Zum anderen sollen aber auch „super­hy­dro­pho­be“, also stark was­ser­ab­wei­sen­de Schich­ten ein­ge­setzt werden. Auf solchen exakt struk­tu­rier­ten Ober­flä­chen tritt der Lotos­ef­fekt zur Ober­flä­chen­rei­ni­gung ein: Ein Was­ser­trop­fen, der auf der Ober­flä­che abperlt, nimmt dabei Schmutz­teil­chen mit. Dieses Prinzip hat sich die Wis­sen­schaft von der Natur abge­schaut, wo es von vielen Pflan­zen, etwa der Lotus­blu­me, genutzt wird, die sich dadurch von Staub befrei­en. „Damit soll eine deut­li­che Stei­ge­rung des Wir­kungs­gra­des von Son­nen­wär­me­kraft­wer­ken und eine Reduk­ti­on der Betriebs­kos­ten erreicht werden“, erklärt Mit­te­rer.

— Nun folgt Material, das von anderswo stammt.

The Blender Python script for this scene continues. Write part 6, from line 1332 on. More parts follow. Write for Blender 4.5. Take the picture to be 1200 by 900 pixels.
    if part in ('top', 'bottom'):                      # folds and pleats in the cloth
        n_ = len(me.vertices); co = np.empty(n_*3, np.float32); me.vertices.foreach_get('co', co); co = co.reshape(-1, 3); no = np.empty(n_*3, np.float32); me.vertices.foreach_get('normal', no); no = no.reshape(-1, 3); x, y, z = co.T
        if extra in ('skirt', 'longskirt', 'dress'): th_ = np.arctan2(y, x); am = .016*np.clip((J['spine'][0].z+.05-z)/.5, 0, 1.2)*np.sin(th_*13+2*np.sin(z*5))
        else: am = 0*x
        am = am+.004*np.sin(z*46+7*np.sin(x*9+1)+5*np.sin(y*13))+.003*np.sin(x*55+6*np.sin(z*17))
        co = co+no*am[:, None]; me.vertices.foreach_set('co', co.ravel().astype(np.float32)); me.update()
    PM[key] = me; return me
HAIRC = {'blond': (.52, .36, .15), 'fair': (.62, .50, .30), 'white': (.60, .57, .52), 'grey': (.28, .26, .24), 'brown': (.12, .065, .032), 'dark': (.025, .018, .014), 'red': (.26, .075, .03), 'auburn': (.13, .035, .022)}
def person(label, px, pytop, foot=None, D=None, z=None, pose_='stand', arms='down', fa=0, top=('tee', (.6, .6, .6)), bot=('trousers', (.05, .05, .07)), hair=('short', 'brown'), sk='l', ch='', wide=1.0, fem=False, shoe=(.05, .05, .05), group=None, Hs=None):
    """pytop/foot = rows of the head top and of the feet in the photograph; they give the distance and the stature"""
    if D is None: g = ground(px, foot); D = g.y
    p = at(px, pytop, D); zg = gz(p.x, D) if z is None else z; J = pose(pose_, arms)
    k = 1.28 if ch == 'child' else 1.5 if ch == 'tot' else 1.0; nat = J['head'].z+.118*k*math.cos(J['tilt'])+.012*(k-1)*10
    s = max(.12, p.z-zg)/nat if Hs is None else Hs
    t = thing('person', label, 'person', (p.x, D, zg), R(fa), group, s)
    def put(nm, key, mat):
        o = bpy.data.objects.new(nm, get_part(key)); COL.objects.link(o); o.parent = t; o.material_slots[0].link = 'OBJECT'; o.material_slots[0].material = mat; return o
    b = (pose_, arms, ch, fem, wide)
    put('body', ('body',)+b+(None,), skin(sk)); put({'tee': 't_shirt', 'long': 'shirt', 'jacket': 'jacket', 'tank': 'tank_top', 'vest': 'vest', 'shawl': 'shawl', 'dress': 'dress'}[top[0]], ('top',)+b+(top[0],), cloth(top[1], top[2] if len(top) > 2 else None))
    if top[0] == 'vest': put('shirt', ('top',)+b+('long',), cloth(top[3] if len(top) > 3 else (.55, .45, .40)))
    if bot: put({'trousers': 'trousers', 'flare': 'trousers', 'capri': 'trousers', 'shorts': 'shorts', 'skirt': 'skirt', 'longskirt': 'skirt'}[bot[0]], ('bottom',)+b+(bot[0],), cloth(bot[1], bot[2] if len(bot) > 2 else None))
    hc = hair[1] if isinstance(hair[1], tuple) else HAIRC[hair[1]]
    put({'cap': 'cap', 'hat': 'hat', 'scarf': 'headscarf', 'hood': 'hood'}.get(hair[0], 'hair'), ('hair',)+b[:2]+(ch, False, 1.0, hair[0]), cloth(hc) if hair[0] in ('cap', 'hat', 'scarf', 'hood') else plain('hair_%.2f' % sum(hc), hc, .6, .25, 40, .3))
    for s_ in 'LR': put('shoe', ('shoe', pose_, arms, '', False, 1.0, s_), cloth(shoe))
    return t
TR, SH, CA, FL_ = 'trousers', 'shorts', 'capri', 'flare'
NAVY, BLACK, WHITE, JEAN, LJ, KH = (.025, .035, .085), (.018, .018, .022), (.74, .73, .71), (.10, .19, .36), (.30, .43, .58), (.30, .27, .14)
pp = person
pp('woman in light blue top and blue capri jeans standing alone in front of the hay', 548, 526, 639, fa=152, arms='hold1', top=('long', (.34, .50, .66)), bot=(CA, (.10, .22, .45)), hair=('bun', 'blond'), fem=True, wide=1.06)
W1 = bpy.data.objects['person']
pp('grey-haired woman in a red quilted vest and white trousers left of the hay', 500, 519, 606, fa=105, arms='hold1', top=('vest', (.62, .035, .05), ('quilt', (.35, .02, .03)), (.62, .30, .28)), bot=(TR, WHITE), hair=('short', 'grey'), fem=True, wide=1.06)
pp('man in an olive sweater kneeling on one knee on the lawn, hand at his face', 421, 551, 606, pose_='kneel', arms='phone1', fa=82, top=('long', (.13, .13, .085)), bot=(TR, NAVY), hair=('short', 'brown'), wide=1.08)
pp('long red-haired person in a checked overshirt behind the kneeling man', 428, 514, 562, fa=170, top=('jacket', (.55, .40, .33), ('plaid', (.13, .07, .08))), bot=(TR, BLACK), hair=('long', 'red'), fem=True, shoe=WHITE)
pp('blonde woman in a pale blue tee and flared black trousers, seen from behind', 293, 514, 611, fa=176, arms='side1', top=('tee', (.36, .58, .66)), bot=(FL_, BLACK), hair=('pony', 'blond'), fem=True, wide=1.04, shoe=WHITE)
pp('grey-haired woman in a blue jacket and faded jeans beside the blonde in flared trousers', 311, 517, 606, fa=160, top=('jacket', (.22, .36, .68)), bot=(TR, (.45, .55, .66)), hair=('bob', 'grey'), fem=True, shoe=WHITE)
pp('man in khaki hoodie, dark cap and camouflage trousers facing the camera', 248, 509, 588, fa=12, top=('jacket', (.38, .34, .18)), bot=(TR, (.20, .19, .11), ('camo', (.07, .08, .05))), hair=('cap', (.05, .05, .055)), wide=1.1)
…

Öko­no­mi­sche Effi­zi­enz als Ziel

Das Gesamt­ziel des For­schungs­vor­ha­bens ist die Ver­rin­ge­rung der Betriebs- und War­tungs­kos­ten sowie des Was­ser­ver­brauchs und damit die Erhö­hung des Wir­kungs­gra­des von Son­nen­wär­me­kraft­wer­ken. Dies soll durch die Ent­wick­lung und Opti­mie­rung der Eigen­schaf­ten von selbst­rei­ni­gen­den Ober­flä­chen durch geeig­ne­te Ober­flä­chen­be­hand­lungs- und ‑beschich­tungs­ver­fah­ren erreicht werden. Die Ent­wick­lung soll auf Schich­ten fokus­siert sein, die im Zuge der Her­stel­lung der Spiegel, aber auch auf bereits im Einsatz befind­li­che Instal­la­tio­nen auf­ge­bracht werden können.